- [WHAT THE TASK ASKS] Work through the data below and give the number of lines holding "scene", nothing more.

========================

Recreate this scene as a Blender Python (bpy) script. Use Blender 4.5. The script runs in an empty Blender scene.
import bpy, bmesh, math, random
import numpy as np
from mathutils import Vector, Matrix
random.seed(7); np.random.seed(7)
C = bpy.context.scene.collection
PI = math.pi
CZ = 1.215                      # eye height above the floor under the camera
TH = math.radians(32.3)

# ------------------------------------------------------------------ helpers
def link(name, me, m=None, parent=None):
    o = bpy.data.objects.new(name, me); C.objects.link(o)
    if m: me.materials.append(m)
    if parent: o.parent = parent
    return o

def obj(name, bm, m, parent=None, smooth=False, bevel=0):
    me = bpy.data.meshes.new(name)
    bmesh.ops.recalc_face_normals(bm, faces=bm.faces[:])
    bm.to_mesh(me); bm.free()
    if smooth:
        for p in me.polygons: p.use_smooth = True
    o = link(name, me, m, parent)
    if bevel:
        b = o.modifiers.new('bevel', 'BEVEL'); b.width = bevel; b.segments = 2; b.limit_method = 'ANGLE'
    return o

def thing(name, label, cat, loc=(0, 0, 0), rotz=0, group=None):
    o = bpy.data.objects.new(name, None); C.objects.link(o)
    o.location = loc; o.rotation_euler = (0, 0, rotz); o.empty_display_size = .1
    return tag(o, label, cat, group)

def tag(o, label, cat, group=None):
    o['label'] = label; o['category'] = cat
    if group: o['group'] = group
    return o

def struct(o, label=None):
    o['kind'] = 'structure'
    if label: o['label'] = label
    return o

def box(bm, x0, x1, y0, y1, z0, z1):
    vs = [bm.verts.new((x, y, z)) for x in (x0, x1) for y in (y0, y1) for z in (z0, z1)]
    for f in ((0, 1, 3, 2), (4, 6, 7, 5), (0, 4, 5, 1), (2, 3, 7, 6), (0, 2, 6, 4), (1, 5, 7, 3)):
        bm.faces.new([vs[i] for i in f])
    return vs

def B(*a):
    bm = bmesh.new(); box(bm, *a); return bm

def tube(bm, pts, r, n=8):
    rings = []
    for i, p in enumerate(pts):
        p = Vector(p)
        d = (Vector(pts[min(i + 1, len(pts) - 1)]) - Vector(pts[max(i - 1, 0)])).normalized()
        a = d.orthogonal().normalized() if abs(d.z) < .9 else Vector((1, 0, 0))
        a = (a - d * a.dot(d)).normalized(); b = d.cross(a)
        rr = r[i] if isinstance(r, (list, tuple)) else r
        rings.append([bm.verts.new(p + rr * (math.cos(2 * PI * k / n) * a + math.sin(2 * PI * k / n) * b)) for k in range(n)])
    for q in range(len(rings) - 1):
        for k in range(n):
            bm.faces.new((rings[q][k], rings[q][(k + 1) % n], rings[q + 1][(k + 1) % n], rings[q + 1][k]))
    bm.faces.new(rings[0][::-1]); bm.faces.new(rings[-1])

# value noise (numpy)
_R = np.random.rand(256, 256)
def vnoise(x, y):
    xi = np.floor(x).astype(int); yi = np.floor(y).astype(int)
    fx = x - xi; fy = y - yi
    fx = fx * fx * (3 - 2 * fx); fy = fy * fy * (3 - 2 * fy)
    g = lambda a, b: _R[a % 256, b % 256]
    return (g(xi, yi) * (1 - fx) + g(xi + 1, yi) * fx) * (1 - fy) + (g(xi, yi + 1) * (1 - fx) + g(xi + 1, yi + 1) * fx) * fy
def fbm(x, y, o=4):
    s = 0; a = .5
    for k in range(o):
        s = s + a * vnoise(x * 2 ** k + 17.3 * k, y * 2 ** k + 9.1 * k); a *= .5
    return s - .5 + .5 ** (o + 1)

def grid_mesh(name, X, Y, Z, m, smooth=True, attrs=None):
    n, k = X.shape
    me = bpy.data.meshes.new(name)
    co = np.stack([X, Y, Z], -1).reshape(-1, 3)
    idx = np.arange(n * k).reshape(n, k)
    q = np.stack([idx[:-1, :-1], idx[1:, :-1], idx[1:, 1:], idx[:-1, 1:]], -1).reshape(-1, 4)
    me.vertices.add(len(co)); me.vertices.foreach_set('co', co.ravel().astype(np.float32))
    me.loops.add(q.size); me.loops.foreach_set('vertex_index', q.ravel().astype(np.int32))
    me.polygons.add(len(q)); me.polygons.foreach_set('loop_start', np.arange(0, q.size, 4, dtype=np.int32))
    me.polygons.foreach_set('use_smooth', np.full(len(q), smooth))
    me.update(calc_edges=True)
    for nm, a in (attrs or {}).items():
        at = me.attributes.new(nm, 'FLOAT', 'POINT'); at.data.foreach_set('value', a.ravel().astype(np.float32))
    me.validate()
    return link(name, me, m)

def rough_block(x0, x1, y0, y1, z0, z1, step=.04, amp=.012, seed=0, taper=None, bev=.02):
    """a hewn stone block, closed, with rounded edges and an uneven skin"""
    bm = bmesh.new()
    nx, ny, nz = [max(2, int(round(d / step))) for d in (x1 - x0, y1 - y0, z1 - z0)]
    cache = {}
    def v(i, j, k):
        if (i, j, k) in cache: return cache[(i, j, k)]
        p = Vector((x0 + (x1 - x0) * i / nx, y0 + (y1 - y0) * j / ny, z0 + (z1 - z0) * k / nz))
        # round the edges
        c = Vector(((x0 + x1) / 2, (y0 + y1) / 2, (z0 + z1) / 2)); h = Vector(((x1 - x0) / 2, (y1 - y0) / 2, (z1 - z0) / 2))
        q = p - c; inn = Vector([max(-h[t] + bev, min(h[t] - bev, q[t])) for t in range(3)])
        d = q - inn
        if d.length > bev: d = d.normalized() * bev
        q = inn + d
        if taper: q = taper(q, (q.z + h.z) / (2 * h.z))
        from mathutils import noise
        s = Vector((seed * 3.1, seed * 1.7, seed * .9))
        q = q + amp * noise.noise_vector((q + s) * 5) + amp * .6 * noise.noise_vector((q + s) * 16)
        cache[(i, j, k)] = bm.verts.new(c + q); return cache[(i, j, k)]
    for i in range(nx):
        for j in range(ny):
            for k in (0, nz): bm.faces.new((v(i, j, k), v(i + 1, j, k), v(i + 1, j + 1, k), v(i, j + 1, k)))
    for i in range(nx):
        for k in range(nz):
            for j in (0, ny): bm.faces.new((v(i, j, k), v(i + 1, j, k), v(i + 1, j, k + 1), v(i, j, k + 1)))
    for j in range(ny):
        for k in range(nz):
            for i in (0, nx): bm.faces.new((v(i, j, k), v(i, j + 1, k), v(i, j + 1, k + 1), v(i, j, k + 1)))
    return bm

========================

- [WRITTEN REPLY] 2